Oil prices jump on Egypt jitters, Brent breaks USD100 a barrel
02. February 2011. | 09:08
Source: MIA
Crude oil prices jumped on Monday and Brent crude benchmark breached 100 U.S. dollars a barrel for the first time since 2008, as investors remained anxious on the Egypt jitters and worried about oil outflow from the Middle East, Xinhua reports.
Crude oil prices jumped on Monday and Brent crude benchmark breached 100 U.S. dollars a barrel for the first time since 2008, as investors remained anxious on the Egypt jitters and worried about oil outflow from the Middle East, Xinhua reports.
In London, Brent crude rose 1.59 dollars to 101.01 dollars a barrel on the ICE Futures exchange. That's the first break above 100 dollars since September 2008.
Light, sweet crude for March delivery surged 2.85 dollars, or 3. 19 percent to 92.19 dollars a barrel on the New York Mercantile Exchange, its highest settlement since October 2008.
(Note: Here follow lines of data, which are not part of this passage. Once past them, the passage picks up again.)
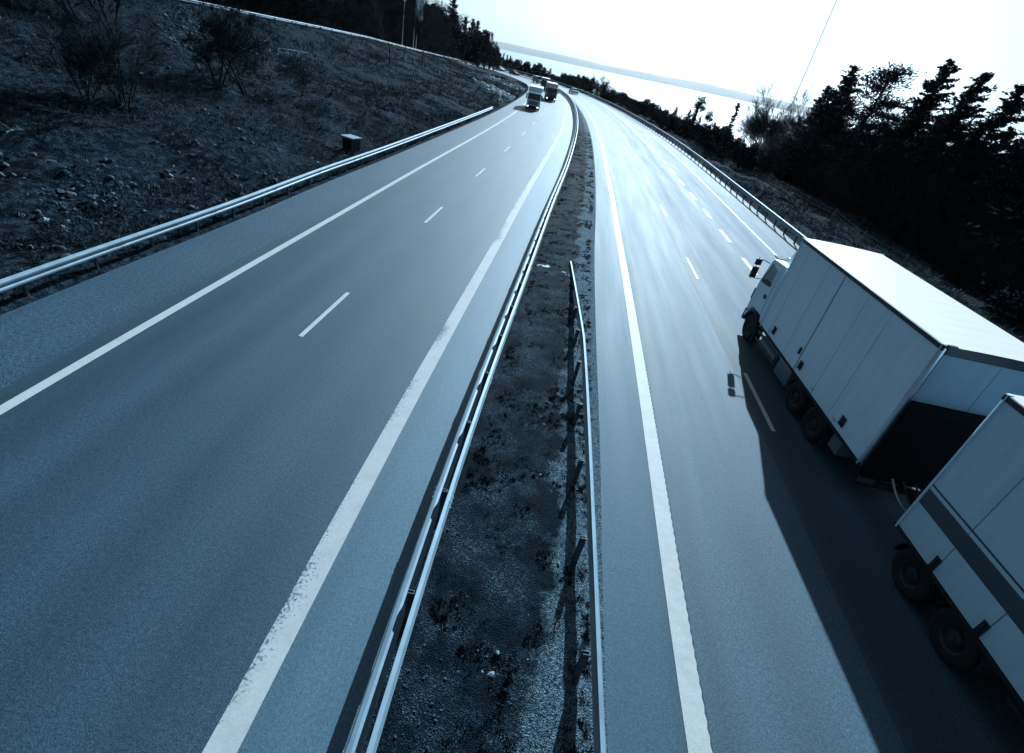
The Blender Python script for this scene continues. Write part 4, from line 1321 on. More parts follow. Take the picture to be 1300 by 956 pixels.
CON = [conifer(11, 12, 3.0, .35, 1.15, step=.27), conifer(12, 13, 3.4, .3, 1.15, .45, step=.27), conifer(13, 11, 2.8, .2, 1.1, .3, step=.27), conifer(14, 12, 3.1, .6, 1.15, .5, step=.27)]
PIN = [pine(21, 11, dens=1.7), pine(22, 12, dens=1.8), pine(23, 10, dens=1.7), pine(24, 8, flat=True)]
BAR = [bare(31, 9, kids=5, levels=4, spread=.6), bare(32, 8, kids=5, levels=4, spread=.75), bare(33, 10, kids=6, levels=4, twig=2, spread=.45)]
BUSH = [bare(41, 3.2, stems=9, kids=4, levels=3, twig=7, spread=.55, r0=.05, name='bare_bush', frac0=.15, rmin=.008), bare(42, 3.0, stems=12, kids=4, levels=3, twig=7, spread=.65, r0=.045, name='bare_bush', frac0=.1, rmin=.008), bare(43, 4.5, stems=7, kids=5, levels=3, twig=7, spread=.45, r0=.06, name='bare_bush', frac0=.15, rmin=.010)]
EVG = [shrub(51), shrub(52, 2.4, 2.4), shrub(53, 1.8, 3.2)]
THO = [bare(71, 5.5, stems=3, kids=5, levels=4, twig=2, spread=.75, r0=.13, name='thorn_tree', frac0=.2, rmin=.014), bare(72, 5.0, stems=3, kids=5, levels=4, twig=2, spread=.8, r0=.13, name='thorn_tree', frac0=.2, rmin=.014)]
DEC = [shrub(73, 3.3, 8.5, 9000, leaf=.24), shrub(74, 3.8, 8.0, 9000, leaf=.24)]
SPR = conifer(61, 8, 1.0, .4, .5, .5, .2, .4)
THIN = bare(62, 9, kids=3, levels=2, twig=2, spread=.4, r0=.06, name='sapling', frac0=.55)


def on(x, y):
    return hz(x, y) - .08


# -- four bare trees standing on the bank below the ramp
for (px, py, sc, pr, lab) in ((573, 89, .78, BAR[1], 'spreading bare tree on the bank below the ramp, rightmost and widest crowned'),
                              (535, 83, .80, BAR[2], 'slim bare tree on the bank, right below the pale hanging flags'),
                              (511, 76, .74, BAR[0], 'dark bare tree on the bank just left of the flagpoles'),
                              (494, 81, .70, BAR[2], 'leftmost bare tree of the row on the bank below the ramp')):
    x, y, z = hit(px, py)
    plant(pr, x, y, z - .1, sc, rng.random() * 6, lab, 'tree')
# shrubs and small trees on the near bank
for (px, py, sc, pr, lab, nm) in ((277, 112, .85, THO[0], 'rounded bare thorn tree on the terrace, left one of the pair', 'thorn_tree'),
                                  (313, 120, .92, THO[1], 'rounded bare thorn tree on the terrace, right one of the pair', 'thorn_tree'),
                                  (160, 134, 1.25, BUSH[1], 'wide tangled bare bush spreading in the middle of the near bank', 'bare_bush'),
                                  (112, 128, 1.0, BUSH[0], 'lower bare bush at the left side of the wide tangled bush', 'bare_bush'),
                                  (146, 45, 1.2, THO[0], 'tall dark bare tree high on the bank near the top left corner', 'bare_tree'),
                                  (100, 28, 1.1, THO[1], 'bare tree high on the bank, left of the tall dark one', 'bare_tree'),
                                  (385, 122, .42, THO[0], 'small dark sapling beside a pale horizontal branch on the bank', 'sapling')):
    x, y, z = hit(px, py)
    plant(pr, x, y, z - .05, sc, rng.random() * 6, lab, 'bush' if 'bush' in nm else 'tree', name=nm)
# fallen pale branches
for (pts, lab, r1) in (([(354, 77), (366, 79), (391, 81)], 'pale straight branch lying across the top of the small sapling', .05),
                       ([(24, 137), (45, 140), (90, 147)], 'long thin fallen branch in the dead grass below the wide bush', .035),
                       ([(30, 131), (52, 143), (105, 150)], 'second thin fallen branch crossing the long one in the grass', .03),
                       ([(10, 174), (20, 171), (33, 171)], 'short pale fallen branch near the left edge of the bank', .03)):
    mb = MB(); W = [hit(*p) for p in pts]
    c0 = W[0]
    lift = 1.0 if 'sapling' in lab else .12
    mb.tube([(q[0] - c0[0], q[1] - c0[1], q[2] - c0[2] + lift) for q in W], [r1, r1 * .9, r1 * .4], 6)
    # side twigs
    a, b_ = Vector((0, 0, lift)), Vector((W[-1][0] - c0[0], W[-1][1] - c0[1], W[-1][2] - c0[2] + lift))
    for k in range(2):
        p = a.lerp(b_, .45 + .3 * k); mb.tube([p, p + Vector((rng.gauss(0, .25), rng.gauss(0, .25), .2 + .2 * rng.random()))], [r1 * .4, r1 * .15], 4)
    o = mb.build('fallen_branch', ROCK if 'pale' in lab else ROCK_D, None, loc=c0); tag(o, lab, 'branch')

# -- the wood behind the ramp road
k = 0
for i in range(250):
    t = rng.uniform(Ramp.s_at_y(34), Ramp.s_at_y(180)); d = 9.0 + rng.random() ** 1.3 * 22
    p = Ramp.at(t); T = Ramp.tan(t); q = p - np.array([T[1], -T[0]]) * d
    if q[1] < 24 or (q[0] < -110): continue
    q = (float(q[0]), float(q[1]))
    ty = rng.random()
    if ty < .50: pr = rng.choice(CON[:3]); lab = 'dark conifer in the dense wood behind the upper ramp road'; sc = rng.uniform(.8, 1.15)
    elif ty < .62: pr = rng.choice(PIN[:3]); lab = 'dark open-crowned pine in the wood behind the upper ramp road'; sc = rng.uniform(.9, 1.2)
    else: pr = rng.choice(BAR); lab = 'leafless broadleaf tree in the wood behind the upper ramp road'; sc = rng.uniform(1.1, 1.5)
    plant(pr, q[0], q[1], on(*q), sc, rng.random() * 6.28, lab, 'tree', 'trees of the dark wood behind the ramp')
for i in range(75):
    t = rng.uniform(Ramp.s_at_y(118), Ramp.s_at_y(185)); d = 8.6 + rng.random() * 13
    p = Ramp.at(t); T = Ramp.tan(t); q = p - np.array([T[1], -T[0]]) * d; q = (float(q[0]), float(q[1]))
    pr, lab = (rng.choice(CON[:3]), 'dark conifer in the dense wood behind the upper ramp road') if rng.random() < .6 else (rng.choice(BAR), 'leafless broadleaf tree in the wood behind the upper ramp road')
    plant(pr, q[0], q[1], on(*q), rng.uniform(.8, 1.15), rng.random() * 6.28, lab, 'tree', 'trees of the dark wood behind the ramp')
# dense undergrowth front of the wood and the rounded end of the wood
for i in range(54):
    t = Ramp.s_at_y(46) + i * (Ramp.s_at_y(182) - Ramp.s_at_y(46)) / 54; d = 8.4 + rng.random() * 2.5
    p = Ramp.at(t); T = Ramp.tan(t); q = p - np.array([T[1], -T[0]]) * d
    plant(rng.choice(BUSH + EVG), float(q[0]), float(q[1]), on(float(q[0]), float(q[1])), rng.uniform(.9, 1.5), rng.random() * 6.28, 'dark bush at the foot of the wood along the ramp road', 'bush', 'bushes edging the dark wood', tn='stem', cn='branches', name='bush')
for i, (px, yy, sc, pr, lab) in enumerate(((628, 183, .66, DEC[0], 'lowest rounded leafy tree ending the dark wood on the right'), (622, 180, .98, DEC[1], 'rounded tall tree at the right end of the dark wood'), (615, 178, 1.25, DEC[0], 'second rounded tree from the right end of the dark wood'),
                                          (607, 176, 1.4, DEC[1], 'third rounded tree from the right end of the dark wood'), (600, 172, .92, CON[1], 'pointed conifer rising left of the rounded trees'), (592, 170, 1.0, CON[0], 'second pointed conifer left of the rounded trees'),
                                          (585, 168, 1.1, CON[2], 'tallest pointed conifer left of the rounded trees'), (577, 165, 1.2, DEC[0], 'rounded tree among the pointed conifers of the wood'), (569, 160, 1.2, CON[1], 'dark conifer behind the rightmost bare bank tree'))):
    X = (px - 650) * math.cos(ROLL) + (80 - 433) * math.sin(ROLL)
    X = X * (yy * math.cos(PITCH) + 3) / FPX
    plant(pr, X, yy, on(X, yy), sc, i * 1.3, lab, 'tree', name='wood_edge_tree')

# -- band of low trees beyond the seaward rail
k = 0
for i in range(74):
    yy = 78 + 150 * (i / 74)
    t = Rrail.s_at_y(78) + i * (Rrail.S[-1] * .985 - Rrail.s_at_y(78)) / 74
    for row in range(2):
        d = (4.5 if i > 18 else 7.5) + row * 5 + rng.random() * 3
        p = Rrail.at(t); T = Rrail.tan(t); q = p + np.array([T[1], -T[0]]) * d
        x, y = float(q[0]), float(q[1])
        u = i / 74
        if rng.random() < .62: pr = rng.choice(EVG); sc = rng.uniform(.8, 1.35) * (1.0 + .5 * min(1, u * 2)); nm = 'evergreen_bush'; lab = 'dark evergreen bush in the low belt beyond the seaward rail'; tn, cn = 'stem', 'foliage'
        elif rng.random() < .5: pr = rng.choice(CON); sc = rng.uniform(.3, .48); nm = 'young_conifer'; lab = 'young dark conifer in the low belt beyond the seaward rail'; tn, cn = 'trunk', 'crown'
        else: pr = rng.choice(BUSH); sc = rng.uniform(.9, 1.4); nm = 'bare_bush'; lab = 'bare bush in the low belt beyond the seaward rail'; tn, cn = 'stem', 'branches'
        plant(pr, x, y, on(x, y) - (.2 if row else 0), sc, rng.random() * 6.28, lab, 'bush' if 'bush' in nm else 'tree', 'low belt of bushes beyond the seaward rail', tn=tn, cn=cn, name=nm)


def upx(px, py, yy):
    c = (px - 650) * math.cos(ROLL) + (py - 433) * math.sin(ROLL)
    return c * (yy * math.cos(PITCH) + 5) / FPX


for (px, yy, sc, lab) in ((659, 222, 1.75, 'round dark tree at the far end of the visible motorway'), (672, 215, 1.45, 'lower round dark tree right of the tallest far round one')):
    X = upx(px, 90, yy); plant(EVG[0], X, yy, on(X, yy), sc, .3, lab, 'tree', name='round_tree')
for j, (px, yy) in enumerate(((636, 225), (641, 227), (646, 226))):
    X = upx(px, 90, yy); plant(SPR, X, yy, on(X, yy), .75, j, ['leftmost of the three thin poplars at the road end', 'middle one of the three thin poplars at the road end', 'rightmost of the three thin poplars at the road end'][j], 'tree', name='poplar_tree')


def grounded(px, py, yy):
    """a point at distance yy in the direction of a pixel, set on the terrain"""
    X = upx(px, py, yy); return X, yy, on(X, yy)


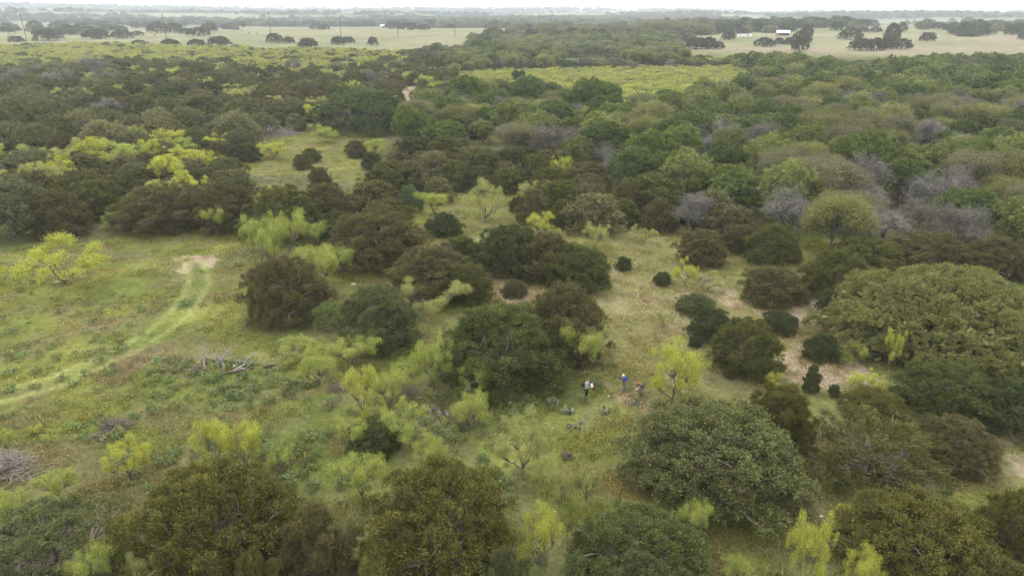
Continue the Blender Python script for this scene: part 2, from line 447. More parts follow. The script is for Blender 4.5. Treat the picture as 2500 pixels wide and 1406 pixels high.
# ------------------------------------------------------------------ the ground
SOIL = [  # pale stony or bare patches (photograph outline of where they lie on the ground), strength
    ([(376, 642), (430, 630), (505, 638), (495, 656), (445, 674), (398, 664)], 1.15),
    ([(1440, 660), (1560, 640), (1620, 700), (1720, 720), (1740, 770), (1640, 790), (1560, 830), (1470, 800), (1440, 720)], .28),
    ([(1180, 665), (1300, 672), (1330, 695), (1230, 740), (1200, 720)], .75),
    ([(1800, 745), (1960, 735), (2010, 745), (1990, 800), (1930, 850), (1950, 900), (2090, 900), (2110, 925), (2030, 975), (1900, 930), (1890, 840), (1830, 775)], .8),
    ([(1925, 640), (1990, 660), (1990, 770), (1940, 760)], .8),
    ([(1700, 650), (1790, 700), (1830, 760), (1770, 740)], .7),
    ([(1445, 940), (1500, 940), (1560, 985), (1540, 1000), (1470, 975)], .55),
    ([(2380, 1060), (2500, 1060), (2500, 1180), (2400, 1150)], .55),
    ([(1960, 1060), (2300, 1120), (2300, 1200), (2000, 1150)], .6),
    ([(1150, 570), (1175, 560), (1165, 640), (1148, 640)], .7),
    ([(975, 210), (1035, 215), (1010, 260), (980, 255)], 1.0),
    ([(290, 250), (335, 250), (330, 275), (300, 275)], .35),
    ([(345, 797), (370, 797), (365, 812), (345, 812)], .8),
    ([(1400, 930), (2100, 860), (2100, 1000), (1700, 1000)], .12),
]
DRY = [([(1130, 520), (1300, 510), (1340, 545), (1650, 560), (2000, 640), (2060, 800), (2130, 990), (1500, 1000), (1380, 900), (1440, 700), (1200, 760), (1150, 640)], .8),
       ([(2380, 1050), (2500, 1050), (2500, 1200), (2300, 1200)], .8),
       ([(560, 395), (700, 380), (890, 390), (900, 480), (700, 440)], .35),
       ([(1100, 470), (1350, 480), (1340, 540), (1130, 600)], .5)]
BROWN = [([(120, 740), (260, 720), (370, 740), (330, 800), (200, 810)], .7), ([(240, 870), (470, 820), (520, 900), (330, 930)], .75),
         ([(150, 800), (260, 790), (250, 830), (60, 850)], .5), ([(560, 580), (640, 600), (600, 720), (520, 700)], .35),
         ([(300, 560), (600, 575), (600, 605), (330, 590)], .35), ([(1040, 520), (1180, 525), (1190, 560), (1060, 555)], .6),
         ([(1140, 315), (1270, 315), (1270, 355), (1180, 345)], .6)]
PINK = [([(1680, 120), (1960, 110), (2100, 120), (2300, 115), (2500, 85), (2500, 150), (2100, 150), (1900, 140)], .8),
        ([(1370, 128), (1520, 128), (1520, 145), (1370, 145)], .9), ([(1000, 104), (1160, 104), (1160, 113), (1000, 112)], .5)]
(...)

The continuing unrest in Egypt arouse great concerns. Although Egypt is not a major oil producing country, but its Suez Canal is one important oil carrier in the Middle East, passing about two million barrels a day. Until now the Suez Canal remains open. But investors worried this unrest could spread to more Arabian countries like main oil producer Saudi Arabia.
Oil prices also got a boost from positive U.S. economic data of Midwest factory activity and firmer consumer spending and rising stock markets.
And the Organization of Petroleum Exporting Countries (OPEC) has refrained from announcing any output boost, despite consumer countries' warning that surging oil prices would be a threat to economic recovery.
In other energy trading on the New York Mercantile Exchange, heating oil, gasoline and natural gas all rose.